Битов начинал с цикла рассказиков о других, окружающих, о «Людях, которые…» (мы теперь знакомы с этими опытами благодаря выпущенной им недавно «Первой книге автора»). Но — забросил эту копь. Это, в его системе отсчета, были все же гипотетические люди — один Бог ведает, каковы они на самом деле, внутри себя. Нельзя в точности знать, «что думает человек, Икс-Имярек-Иванов, который другой, не ты» («Жизнь в ветреную погоду»). Таким выводом ставится под сомнение огромный массив наилучшей всеевропейской прозы Нового времени (Толстой, проникший в душу Наташи Ростовой, и пр., и пр.). Но рукой Битова водит своеобразный максимализм: раз про другого ничего нельзя узнать точно, узнать как про самого себя, значит, все мы — одинокие монады, несмотря на усилия этики сочувствия и искусства душеведения.

Это заявлено им в самом начале— в «Бездельнике» — и определяет его дальнейший писательский путь эгоцентрика поневоле: «Многие люди проходят мимо меня, и я что-то понимаю про некоторых, они перестают быть незнакомыми — и проходят мимо, уходят…Что-то тут не так. Особенно если девушки. Тут острее чувствуешь утрату: целый мир — взгляд — и мимо, мимо… И мне кажется: в жестком прозрачном камне прорублены узкие каналы для каждого. У каждого неумолимый и одинокий путь, и только можно взглянуть с грустью и сожалением, и даже не останавливаемся, ни ты, ни она, не стучим в стенку, и не пишем пальцем, и не делаем знаков — проходим мимо, и столько в этом горького опыта невозможности. Один-человек плюс один-человек — равно два один-человек. Особенно если женщины… Особенно если друзья… Особенно если дети… Особенно если старики». Рассказчик— юноша, еще не привыкший смиряться с равнодушными законами существования, но вывод о «горьком опыте невозможности» распространяется на все возрасты Битова-жизнеописателя. Алеша Монахов, для которого дороже необъяснимой, ускользающей Аси нет на свете существа, любит не ее, а образ, спроецированный в его Душу молодой страстью, — и только многие годы спустя он начинает с болью догадываться о том, что вычитала страсть из истинного Асиного облика, о реальной Асиной жизни, нелегкой и угнетающе-прозаической. А метафора прозрачных стен, которыми мы отгорожены друг от друга, повторится в очередной повести монаховского цикла: «…словно они трогали стекло с двух сторон и касались пальцами пальцев, но через стекло».
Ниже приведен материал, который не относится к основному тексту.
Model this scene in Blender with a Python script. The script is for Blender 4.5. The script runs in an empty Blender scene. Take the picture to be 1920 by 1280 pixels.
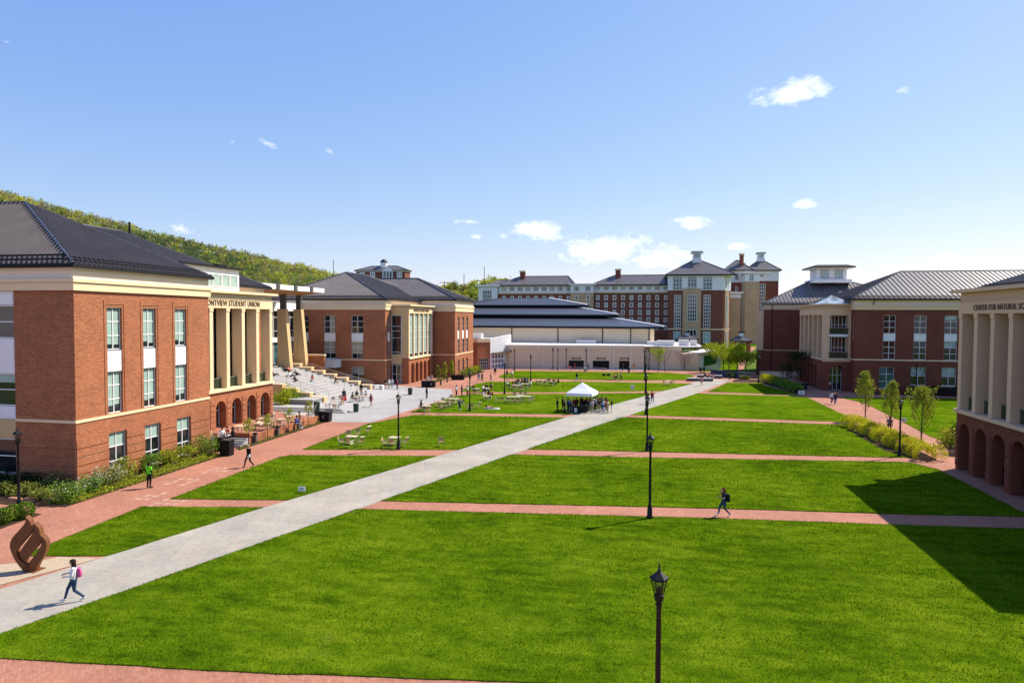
import bpy, bmesh, math, random
import numpy as np
from mathutils import Vector, Matrix

SC = bpy.context.scene
COL = SC.collection
RNG = np.random.default_rng(7)
random.seed(11)

# ------------------------------------------------------------------ camera
YAW, PITCH, ROLL, FPX, CAMH = 0.19326, 0.03536, 0.00479, 1250.0, 12.0
_cy, _sy, _cp, _sp = math.cos(YAW), math.sin(YAW), math.cos(PITCH), math.sin(PITCH)
_f = np.array([-_sy*_cp, _cy*_cp, -_sp]); _r = np.array([_cy, _sy, 0.0]); _u = np.cross(_r, _f)
_cr, _sr = math.cos(ROLL), math.sin(ROLL)
CR, CU, CF = _cr*_r+_sr*_u, _cr*_u-_sr*_r, _f
cam_d = bpy.data.cameras.new('camera'); cam = bpy.data.objects.new('camera', cam_d); COL.objects.link(cam)
cam.matrix_world = Matrix(((CR[0], CU[0], -CF[0], 0), (CR[1], CU[1], -CF[1], 0), (CR[2], CU[2], -CF[2], CAMH), (0, 0, 0, 1)))
cam_d.sensor_width = 36.0; cam_d.lens = FPX/1920*36.0; cam_d.clip_start = 0.1; cam_d.clip_end = 6000
SC.camera = cam

def ray(x, y): return CR*(x-960)/FPX - CU*(y-640)/FPX + CF
def at(x, y, z=0.0):                       # point of the level z seen at a photo pixel
    d = ray(x, y); t = (z-CAMH)/d[2]; return (d[0]*t, d[1]*t)
def atY(x, y, Y):
    d = ray(x, y); t = Y/d[1]; return (d[0]*t, Y, CAMH+d[2]*t)
def px(P):
    v = np.array(P, float)-np.array([0, 0, CAMH]); w = v@CF
    return 960+FPX*(v@CR)/w, 640-FPX*(v@CU)/w

# ------------------------------------------------------------------ sun, sky, exposure
SUN_EL, SUN_AZ = math.radians(47.5), math.atan2(0.765, 0.644)     # azimuth from +Y towards +X
sdir = Vector((math.sin(SUN_AZ)*math.cos(SUN_EL), math.cos(SUN_AZ)*math.cos(SUN_EL), math.sin(SUN_EL)))
sun_d = bpy.data.lights.new('sun', 'SUN'); sun = bpy.data.objects.new('sun', sun_d); COL.objects.link(sun)
sun_d.energy = 5.0; sun_d.angle = math.radians(0.5); sun_d.color = (1.0, 0.92, 0.80)
sun.rotation_euler = sdir.to_track_quat('Z', 'Y').to_euler(); sun.location = (200, 170, 260)
SKY_STR = 0.096
W = bpy.data.worlds.new('World'); SC.world = W; W.use_nodes = True
wt = W.node_tree; wt.nodes.clear()
def wn(t, **k):
    n = wt.nodes.new(t)
    for a, b in k.items(): setattr(n, a, b)
    return n
def wm(op, a, b=None, c=None, clamp=False):
    n = wn('ShaderNodeMath', operation=op, use_clamp=clamp)
    for i, v in enumerate((a, b, c)):
        if v is None: continue
        if isinstance(v, (int, float)): n.inputs[i].default_value = v
        else: wt.links.new(v, n.inputs[i])
    return n.outputs[0]
def wdot(v, d):
    n = wn('ShaderNodeVectorMath', operation='DOT_PRODUCT'); wt.links.new(v, n.inputs[0]); n.inputs[1].default_value = d
    return n.outputs['Value']
sky = wn('ShaderNodeTexSky', sky_type='NISHITA', sun_disc=False)
sky.sun_elevation = SUN_EL; sky.sun_rotation = SUN_AZ; sky.altitude = 250; sky.air_density = 1.1; sky.dust_density = 0.4; sky.ozone_density = 4.0
bg = wn('ShaderNodeBackground'); bg.inputs['Strength'].default_value = SKY_STR
wo = wn('ShaderNodeOutputWorld'); wt.links.new(bg.outputs[0], wo.inputs[0])
tc = wn('ShaderNodeTexCoord'); DV = tc.outputs['Generated']
nz = wn('ShaderNodeTexNoise'); nz.inputs['Scale'].default_value = 34; nz.inputs['Detail'].default_value = 7; nz.inputs['Roughness'].default_value = 0.62
mp = wn('ShaderNodeMapping'); mp.inputs['Scale'].default_value = (1, 1, 1.7); wt.links.new(DV, mp.inputs[0]); wt.links.new(mp.outputs[0], nz.inputs['Vector'])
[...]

Как разбить стеклянную капсулу, как пробиться к другому? Битов находит неожиданное средство коммуникации — самопостижение. Познав себя, но до донышка, не лукавя, как на Страшном суде, — поймешь и других. Потому что в главном «одинаково у всех…» (см. эпиграф к настоящим заметкам). Или еще: «Как же мы не понимаем…что другие понимают и чувствуют то же, что и мы?»
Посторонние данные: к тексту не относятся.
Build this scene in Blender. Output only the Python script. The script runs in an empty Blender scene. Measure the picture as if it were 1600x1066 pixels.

Кажется, блаженный Августин говорил, что в жизни его интересуют только две вещи: Бог и душа; автор бессмертной «Исповеди», конечно, имел в виду собственную душу — как ближайший к себе пример души каждого. Это движение к Богу и ближнему через глубокий тоннель, вырытый в собственной душе, стремится проделать и Андрей Битов, вряд ли когда-либо задумывавшийся над словами Августина. Избранный им путь спасает от малейшей примеси морализма (невозможно читать рацеи себе или своему дублю), но не отсекает нравственного идеализма: «феномен нормы», той самой, богоданной, из-за чего и говорят, что душа по природе христианка, — определяет критерии самоанализа и самооценки. Битов как артист, как стилист проделал достаточно извилистый путь, отчасти прорисованный и в настоящей книге его повестей: от прозрачно-четкого письма в «Бездельнике» и «Саде» к дробной впечатлительности «Жизни в ветреную погоду», к психоаналитическому следопытству «Образа» и «Леса» и потом, чем дальше, тем больше — к гротескной пластике, словаря, фразы, сюжета. Но своему экзистенциальному маршруту он не изменял никогда. Художник, прорывающий красочный слой и самый холст в жажде предельной Правды, он неизменно оплачивал предъявленный себе счет.

Так что же, «пусть читатель сам оплатит свои счета».